From this perspective, over the next year the US dollar is more likely to see high-range choppy trading, with a generally weaker undertone. But that doesn’t mean it will fall all the way. As long as financial risks emerge globally, geopolitical conflicts intensify, or the market becomes panicked, capital will still flow back into the US dollar—because in essence it remains the world’s most important safe-haven currency.
It’s also worth noting that the US dollar index isn’t determined solely by the United States itself; it depends on the relative performance of the component currencies as well. For example, Japan has just ended its ultra-low interest rate policy. If capital returns, it could support the yen and push the US dollar yen exchange rate lower.

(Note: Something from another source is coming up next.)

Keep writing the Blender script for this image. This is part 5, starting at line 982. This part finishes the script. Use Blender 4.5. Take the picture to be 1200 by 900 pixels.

If the European Central Bank cuts rates more slowly, the US dollar may instead stay resilient due to the relative interest-rate differential. The situation with the Taiwan dollar is more special: Taiwan is an export-oriented economy, and a lower exchange rate benefits exports. So during the US dollar rate-cut cycle, the Taiwan dollar is expected to appreciate, but the magnitude won’t be that large.
There’s another long-term factor that can’t be ignored—de-dollarization. This is a real trend. Central banks in various countries do reduce their holdings of US Treasuries and increase their gold holdings. But it’s a slow process measured in years; it won’t cause the US dollar index to drop directly from 100 to 90 within the next 12 months. In the short term, the US dollar’s core position in global reserves and the settlement system is still difficult to replace.
For traders, in the short term you can focus on data such as CPI, non-farm employment, and FOMC meetings—these affect rate expectations—to capture opportunities from the volatility of the US dollar for going long or short. If you don’t do intraday trading, you can use the support and resistance levels of the US dollar index, together with policy differences among major central banks, to look for swing opportunities over periods of weeks to months. For medium- to long-term investors, you can diversify US dollar volatility risk with gold, foreign exchange, and other assets. When the US dollar is fluctuating at high levels or entering a weakening phase, these allocations typically help better balance the overall portfolio.
In the end, the logic behind the US dollar’s rise and fall comes down to the combined effect of interest-rate differentials, safe-haven demand, and global capital flows. Instead of waiting passively, it’s better to plan ahead—then follow the trend.